TASK PROMPT =>
Write the data out again in full, with no departure from the original.

RECORDED INFORMATION =>
#####

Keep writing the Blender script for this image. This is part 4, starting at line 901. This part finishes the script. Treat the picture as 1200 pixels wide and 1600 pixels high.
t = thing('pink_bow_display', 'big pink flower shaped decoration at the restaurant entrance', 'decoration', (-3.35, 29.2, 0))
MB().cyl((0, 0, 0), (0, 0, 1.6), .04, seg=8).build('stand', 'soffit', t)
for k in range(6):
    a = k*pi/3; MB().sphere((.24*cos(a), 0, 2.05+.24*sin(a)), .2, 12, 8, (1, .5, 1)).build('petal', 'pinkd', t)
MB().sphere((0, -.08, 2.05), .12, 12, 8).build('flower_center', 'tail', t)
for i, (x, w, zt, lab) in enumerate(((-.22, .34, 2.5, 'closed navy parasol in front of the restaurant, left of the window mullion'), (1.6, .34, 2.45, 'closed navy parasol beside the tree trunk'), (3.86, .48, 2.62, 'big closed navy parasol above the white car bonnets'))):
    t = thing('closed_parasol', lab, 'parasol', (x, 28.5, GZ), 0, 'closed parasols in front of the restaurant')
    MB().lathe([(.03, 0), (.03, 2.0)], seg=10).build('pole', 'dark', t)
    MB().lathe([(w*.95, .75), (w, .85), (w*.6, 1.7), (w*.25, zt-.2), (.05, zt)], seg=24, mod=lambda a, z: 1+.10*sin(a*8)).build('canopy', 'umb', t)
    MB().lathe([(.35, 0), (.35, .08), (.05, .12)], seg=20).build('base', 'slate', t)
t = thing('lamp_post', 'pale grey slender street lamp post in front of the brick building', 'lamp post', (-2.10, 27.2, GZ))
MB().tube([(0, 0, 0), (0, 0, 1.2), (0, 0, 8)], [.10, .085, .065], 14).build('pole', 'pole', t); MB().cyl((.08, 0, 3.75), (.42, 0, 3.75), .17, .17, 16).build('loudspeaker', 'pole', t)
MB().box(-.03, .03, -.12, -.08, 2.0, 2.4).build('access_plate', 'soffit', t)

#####

SOLVED PROBLEM =>
Keep writing the Blender script for this image. This is part 4, starting at line 901. This part finishes the script. Treat the picture as 1200 pixels wide and 1600 pixels high.
t = thing('pink_bow_display', 'big pink flower shaped decoration at the restaurant entrance', 'decoration', (-3.35, 29.2, 0))
MB().cyl((0, 0, 0), (0, 0, 1.6), .04, seg=8).build('stand', 'soffit', t)
for k in range(6):
    a = k*pi/3; MB().sphere((.24*cos(a), 0, 2.05+.24*sin(a)), .2, 12, 8, (1, .5, 1)).build('petal', 'pinkd', t)
MB().sphere((0, -.08, 2.05), .12, 12, 8).build('flower_center', 'tail', t)
for i, (x, w, zt, lab) in enumerate(((-.22, .34, 2.5, 'closed navy parasol in front of the restaurant, left of the window mullion'), (1.6, .34, 2.45, 'closed navy parasol beside the tree trunk'), (3.86, .48, 2.62, 'big closed navy parasol above the white car bonnets'))):
    t = thing('closed_parasol', lab, 'parasol', (x, 28.5, GZ), 0, 'closed parasols in front of the restaurant')
    MB().lathe([(.03, 0), (.03, 2.0)], seg=10).build('pole', 'dark', t)
    MB().lathe([(w*.95, .75), (w, .85), (w*.6, 1.7), (w*.25, zt-.2), (.05, zt)], seg=24, mod=lambda a, z: 1+.10*sin(a*8)).build('canopy', 'umb', t)
    MB().lathe([(.35, 0), (.35, .08), (.05, .12)], seg=20).build('base', 'slate', t)
t = thing('lamp_post', 'pale grey slender street lamp post in front of the brick building', 'lamp post', (-2.10, 27.2, GZ))
MB().tube([(0, 0, 0), (0, 0, 1.2), (0, 0, 8)], [.10, .085, .065], 14).build('pole', 'pole', t); MB().cyl((.08, 0, 3.75), (.42, 0, 3.75), .17, .17, 16).build('loudspeaker', 'pole', t)
MB().box(-.03, .03, -.12, -.08, 2.0, 2.4).build('access_plate', 'soffit', t)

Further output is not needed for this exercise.